‘AQUI É MEU PALÁCIO’: EX-REPÓRTER, DIRETOR DE PRESÍDIO MORA EM CADEIA NO RN

Foto: Allan Lira/UOL

Todos os dias, entre o fim da tarde e início da noite, Márcio do Carmo de Morais, 44, entra no seu quarto para descansar. Pequeno e de paredes brancas, o espaço abriga geladeira, ar-condicionado, armário, TV e uma cama de solteiro. Numa prateleira estão livros como “O Bandido da Chacrete”, sobre a trajetória de um dos fundadores da facção Comando Vermelho, e “Cobras e Lagartos”, que conta a história do PCC (Primeiro Comando da Capital). “Aqui é meu palácio”, diz.

À primeira vista, o espaço lembra uma quitinete. Entretanto, basta colocar os pés do lado de fora para notar que o endereço é outro: a Penitenciária Agrícola Dr. Mário Negócio, cravada na área rural de Mossoró (RN).

No pavilhão onde estão os detentos, um burburinho corria entre as grades na segunda (4), quando o TAB/UOL esteve por lá. A voz de Morais se impõe. Com 1,65 m e bochechas coradas, diz alto a palavra-chave: “procedimento”. De imediato, os presos se sentam e levam as mãos à cabeça. Na saída, dá a ordem para liberá-los (“à vontade!”), todos se levantam e seguem com suas rotinas dentro dos cubículos. “O silêncio reina”, relata.

Ao lado do quarto de Morais ficam celas antigas, desativadas. À frente, uma área administrativa. Desde setembro de 2019, ele é o diretor da penitenciária de 600 hectares e hoje tem 619 detentos sob sua tutela. Antes de ocupar o cargo — e de passar sua semana dormindo no mesmo prédio em que os presos —, ele passou parte da vida em redações de jornal.

Foto: Allan Lira/UOL

O jornalista decidiu se afastar da carreira por um tempo. Morou na capital, Natal, depois retornou a Apodi. Trabalhou como assessor de imprensa de políticos, até retornar a redações.
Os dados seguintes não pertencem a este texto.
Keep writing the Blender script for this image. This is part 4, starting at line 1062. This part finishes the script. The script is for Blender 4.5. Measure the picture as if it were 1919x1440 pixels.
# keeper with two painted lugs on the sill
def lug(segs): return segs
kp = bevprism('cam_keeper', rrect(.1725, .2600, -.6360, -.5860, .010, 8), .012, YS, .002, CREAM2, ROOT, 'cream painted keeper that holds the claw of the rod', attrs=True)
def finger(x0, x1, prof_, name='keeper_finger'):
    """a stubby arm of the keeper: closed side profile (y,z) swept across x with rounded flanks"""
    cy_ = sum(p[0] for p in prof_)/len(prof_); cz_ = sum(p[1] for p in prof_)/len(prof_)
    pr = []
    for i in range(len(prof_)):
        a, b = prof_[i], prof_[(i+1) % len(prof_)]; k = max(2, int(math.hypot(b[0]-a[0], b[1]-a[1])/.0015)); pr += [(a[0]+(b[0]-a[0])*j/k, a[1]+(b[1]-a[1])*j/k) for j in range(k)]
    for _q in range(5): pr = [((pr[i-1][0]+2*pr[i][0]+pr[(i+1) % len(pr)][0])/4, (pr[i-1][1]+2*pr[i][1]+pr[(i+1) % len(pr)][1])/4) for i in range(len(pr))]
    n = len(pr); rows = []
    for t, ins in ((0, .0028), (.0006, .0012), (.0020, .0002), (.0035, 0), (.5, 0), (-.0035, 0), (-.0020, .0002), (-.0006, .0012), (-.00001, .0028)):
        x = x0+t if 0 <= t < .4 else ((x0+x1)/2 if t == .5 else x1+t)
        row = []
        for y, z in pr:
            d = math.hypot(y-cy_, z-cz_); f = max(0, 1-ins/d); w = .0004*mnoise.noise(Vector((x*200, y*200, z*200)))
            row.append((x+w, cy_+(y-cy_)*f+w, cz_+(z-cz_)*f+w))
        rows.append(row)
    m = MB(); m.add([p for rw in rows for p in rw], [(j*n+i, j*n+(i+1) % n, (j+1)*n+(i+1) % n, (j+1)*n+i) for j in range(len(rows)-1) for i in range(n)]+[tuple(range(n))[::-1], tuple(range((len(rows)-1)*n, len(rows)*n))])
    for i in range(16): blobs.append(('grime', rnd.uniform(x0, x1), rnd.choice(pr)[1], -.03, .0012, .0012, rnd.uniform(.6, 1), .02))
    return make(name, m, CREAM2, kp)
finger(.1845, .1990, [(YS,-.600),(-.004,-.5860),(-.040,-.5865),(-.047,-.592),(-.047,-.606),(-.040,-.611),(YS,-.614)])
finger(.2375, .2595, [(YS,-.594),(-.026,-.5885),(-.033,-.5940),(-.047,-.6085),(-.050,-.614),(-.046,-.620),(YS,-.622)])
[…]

Pulou entre cargos de prefeituras, Câmara de Vereadores e Assembleia Legislativa, até que decidiu mudar de área. “Cargo comissionado é hoje, não amanhã. Você vive como agricultor: de esperança. Se o político ganha, você está em alta. Se perde, já era.”

Morais foi prestar concursos. Tentou na companhia de águas, nos bombeiros, e deu sorte no de agente penitenciário (hoje chamado de policial penal), mas confessa que não gostou da ideia à primeira vista. “Não tinha nenhuma afinidade com o sistema prisional, pois uma coisa é gostar de jornalismo policial, outra coisa é estar dentro de penitenciária”, pondera.

“Ontem eu estava lá no gabinete do prefeito recebendo só gente importante da cidade. Anteontem, estava lá na Assembleia Legislativa com paletó trabalhando num gabinete de deputado. Hoje, eu estou aqui. Será que é isso que eu quero para mim?”, indagava-se.

O diretor vive na penitenciária de segunda a sexta. Tempo para a família, só no fim de semana. No paralelo, busca finalmente tirar um diploma de jornalista, num curso na Universidade Estadual do Rio Grande do Norte, mas não quer voltar para redações. “Eu já me sinto muito realizado”, conta. “Aqui, é de policial penal para escritor.”